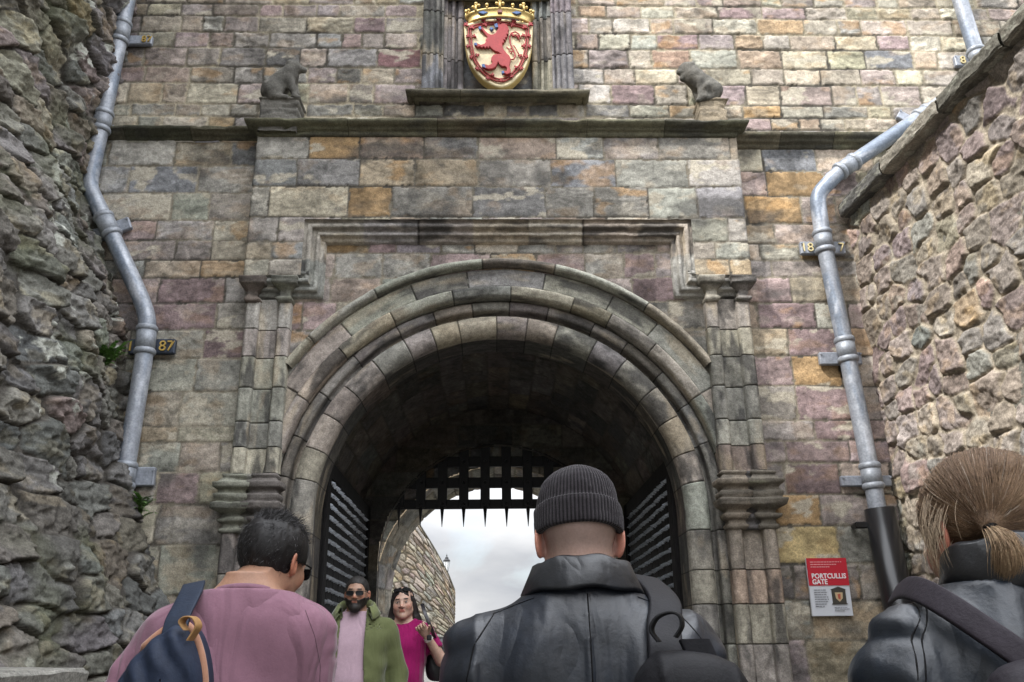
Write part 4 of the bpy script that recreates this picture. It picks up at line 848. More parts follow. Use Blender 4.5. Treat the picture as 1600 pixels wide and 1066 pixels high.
def fleur(x, z, s, nx, nz):
    mb = MB(); tx, tz = -nz, nx
    def pt(a, b): return (x+(nx*a+tx*b)*s, z+(nz*a+tz*b)*s)
    for pl in ([pt(1.1, 0), pt(.4, .35), pt(-1.0, .25), pt(-1.0, -.25), pt(.4, -.35)], [pt(.2, .3), pt(.7, .85), pt(.2, 1.0), pt(-.25, .4)], [pt(.2, -.3), pt(.7, -.85), pt(.2, -1.0), pt(-.25, -.4)]): mb.prism(pl, yf-.014, yf+.006, REDP)
    mb.build('fleur', M_col, CA, usecol=True)
for (a, b) in [(80, 145), (165, 185), (335, 80), (355, 140), (550, 70), (550, 125), (760, 95), (745, 150), (920, 180), (1005, 140), (105, 312), (195, 310), (105, 458), (155, 612), (240, 585), (240, 778), (390, 915), (460, 865), (580, 950), (735, 890), (800, 760), (875, 775), (945, 610), (855, 595), (905, 450), (990, 458), (900, 300), (985, 305)]:
    p = loc2(sp(a, b)); n = np.hypot(*p); big = b < 200; fleur(p[0], p[1], .026 if big else .020, p[0]/n, p[1]/n)
LP = [(485, 175), (510, 163), (560, 165), (610, 142), (650, 150), (680, 190), (700, 240), (680, 268), (695, 305), (660, 308), (675, 350), (640, 355), (655, 395), (615, 385), (632, 430), (600, 432), (605, 475), (622, 525), (662, 575), (702, 612), (725, 660), (712, 722), (702, 765), (722, 812), (724, 852), (700, 872), (670, 887), (640, 872), (600, 872), (588, 846), (620, 833), (663, 835), (668, 792), (640, 765), (600, 768), (560, 742), (540, 702), (522, 745), (500, 782), (450, 805), (400, 808), (350, 795), (308, 772), (312, 742), (360, 738), (400, 752), (440, 735), (458, 708), (438, 680), (440, 640), (470, 600), (530, 588), (578, 590), (540, 562), (490, 545), (450, 515), (420, 480), (400, 512), (380, 482), (355, 512), (335, 482), (305, 505), (285, 482), (245, 495), (203, 462), (195, 438), (240, 432), (290, 455), (340, 440), (367, 410), (358, 380), (388, 350), (368, 320), (330, 270), (308, 240), (272, 232), (258, 205), (290, 192), (320, 208), (352, 250), (392, 288), (430, 308), (470, 308), (500, 288), (520, 252), (545, 222), (528, 202), (498, 198)]
mb = MB(); mb.prism([loc2(sp(*p)) for p in LP], yf-.030, yf+.004, REDP); lion = mb.build('rampant_lion', M_col, CA, usecol=True)
bv = lion.modifiers.new('bevel', 'BEVEL'); bv.width = .006; bv.segments = 2
def st(pts): return [(loc2(sp(*p))[0], yf-.008, loc2(sp(*p))[1]) for p in pts]
mb = MB(); mb.tube(st([(712, 650), (760, 650), (788, 610), (782, 560), (745, 500), (716, 410), (706, 320), (735, 268), (790, 252), (840, 285), (865, 350)]), .0075, 7, REDP)
mb.tube(st([(735, 495), (695, 500), (665, 470)]), .005, 6, REDP); mb.tube(st([(760, 445), (790, 480), (820, 545), (850, 590)]), .005, 6, REDP); mb.tube(st([(690, 525), (740, 540), (725, 570)]), .006, 6, REDP); mb.tube(st([(745, 275), (760, 320), (790, 300), (825, 320), (850, 395)]), [.008, .012, .010, .012, .003], 6, REDP); mb.build('lion_tail', M_col, CA, usecol=True, smooth=True)
BLU = (.06, .12, .28)
for nm_, pl in zip(['claw']*4+['tooth', 'tongue'], ([(258, 205), (290, 192), (300, 235), (268, 235)], [(192, 436), (230, 430), (240, 470), (203, 464)], [(305, 745), (345, 738), (360, 795), (310, 775)], [(588, 845), (620, 835), (630, 870), (598, 874)], [(485, 165), (525, 150), (540, 205), (500, 210)], [(415, 225), (440, 205), (475, 228), (440, 245)])): mb = MB(); mb.prism([loc2(sp(*p)) for p in pl], yf-.034, yf, BLU); mb.build(nm_, M_col, CA, usecol=True)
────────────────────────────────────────
*The problem*.
Repeat the data exactly in full, omitting its pictures.

*Task result*.
Write part 4 of the bpy script that recreates this picture. It picks up at line 848. More parts follow. Use Blender 4.5. Treat the picture as 1600 pixels wide and 1066 pixels high.
def fleur(x, z, s, nx, nz):
    mb = MB(); tx, tz = -nz, nx
    def pt(a, b): return (x+(nx*a+tx*b)*s, z+(nz*a+tz*b)*s)
    for pl in ([pt(1.1, 0), pt(.4, .35), pt(-1.0, .25), pt(-1.0, -.25), pt(.4, -.35)], [pt(.2, .3), pt(.7, .85), pt(.2, 1.0), pt(-.25, .4)], [pt(.2, -.3), pt(.7, -.85), pt(.2, -1.0), pt(-.25, -.4)]): mb.prism(pl, yf-.014, yf+.006, REDP)
    mb.build('fleur', M_col, CA, usecol=True)
for (a, b) in [(80, 145), (165, 185), (335, 80), (355, 140), (550, 70), (550, 125), (760, 95), (745, 150), (920, 180), (1005, 140), (105, 312), (195, 310), (105, 458), (155, 612), (240, 585), (240, 778), (390, 915), (460, 865), (580, 950), (735, 890), (800, 760), (875, 775), (945, 610), (855, 595), (905, 450), (990, 458), (900, 300), (985, 305)]:
    p = loc2(sp(a, b)); n = np.hypot(*p); big = b < 200; fleur(p[0], p[1], .026 if big else .020, p[0]/n, p[1]/n)
LP = [(485, 175), (510, 163), (560, 165), (610, 142), (650, 150), (680, 190), (700, 240), (680, 268), (695, 305), (660, 308), (675, 350), (640, 355), (655, 395), (615, 385), (632, 430), (600, 432), (605, 475), (622, 525), (662, 575), (702, 612), (725, 660), (712, 722), (702, 765), (722, 812), (724, 852), (700, 872), (670, 887), (640, 872), (600, 872), (588, 846), (620, 833), (663, 835), (668, 792), (640, 765), (600, 768), (560, 742), (540, 702), (522, 745), (500, 782), (450, 805), (400, 808), (350, 795), (308, 772), (312, 742), (360, 738), (400, 752), (440, 735), (458, 708), (438, 680), (440, 640), (470, 600), (530, 588), (578, 590), (540, 562), (490, 545), (450, 515), (420, 480), (400, 512), (380, 482), (355, 512), (335, 482), (305, 505), (285, 482), (245, 495), (203, 462), (195, 438), (240, 432), (290, 455), (340, 440), (367, 410), (358, 380), (388, 350), (368, 320), (330, 270), (308, 240), (272, 232), (258, 205), (290, 192), (320, 208), (352, 250), (392, 288), (430, 308), (470, 308), (500, 288), (520, 252), (545, 222), (528, 202), (498, 198)]
mb = MB(); mb.prism([loc2(sp(*p)) for p in LP], yf-.030, yf+.004, REDP); lion = mb.build('rampant_lion', M_col, CA, usecol=True)
bv = lion.modifiers.new('bevel', 'BEVEL'); bv.width = .006; bv.segments = 2
def st(pts): return [(loc2(sp(*p))[0], yf-.008, loc2(sp(*p))[1]) for p in pts]
mb = MB(); mb.tube(st([(712, 650), (760, 650), (788, 610), (782, 560), (745, 500), (716, 410), (706, 320), (735, 268), (790, 252), (840, 285), (865, 350)]), .0075, 7, REDP)
mb.tube(st([(735, 495), (695, 500), (665, 470)]), .005, 6, REDP); mb.tube(st([(760, 445), (790, 480), (820, 545), (850, 590)]), .005, 6, REDP); mb.tube(st([(690, 525), (740, 540), (725, 570)]), .006, 6, REDP); mb.tube(st([(745, 275), (760, 320), (790, 300), (825, 320), (850, 395)]), [.008, .012, .010, .012, .003], 6, REDP); mb.build('lion_tail', M_col, CA, usecol=True, smooth=True)
BLU = (.06, .12, .28)
for nm_, pl in zip(['claw']*4+['tooth', 'tongue'], ([(258, 205), (290, 192), (300, 235), (268, 235)], [(192, 436), (230, 430), (240, 470), (203, 464)], [(305, 745), (345, 738), (360, 795), (310, 775)], [(588, 845), (620, 835), (630, 870), (598, 874)], [(485, 165), (525, 150), (540, 205), (500, 210)], [(415, 225), (440, 205), (475, 228), (440, 245)])): mb = MB(); mb.prism([loc2(sp(*p)) for p in pl], yf-.034, yf, BLU); mb.build(nm_, M_col, CA, usecol=True)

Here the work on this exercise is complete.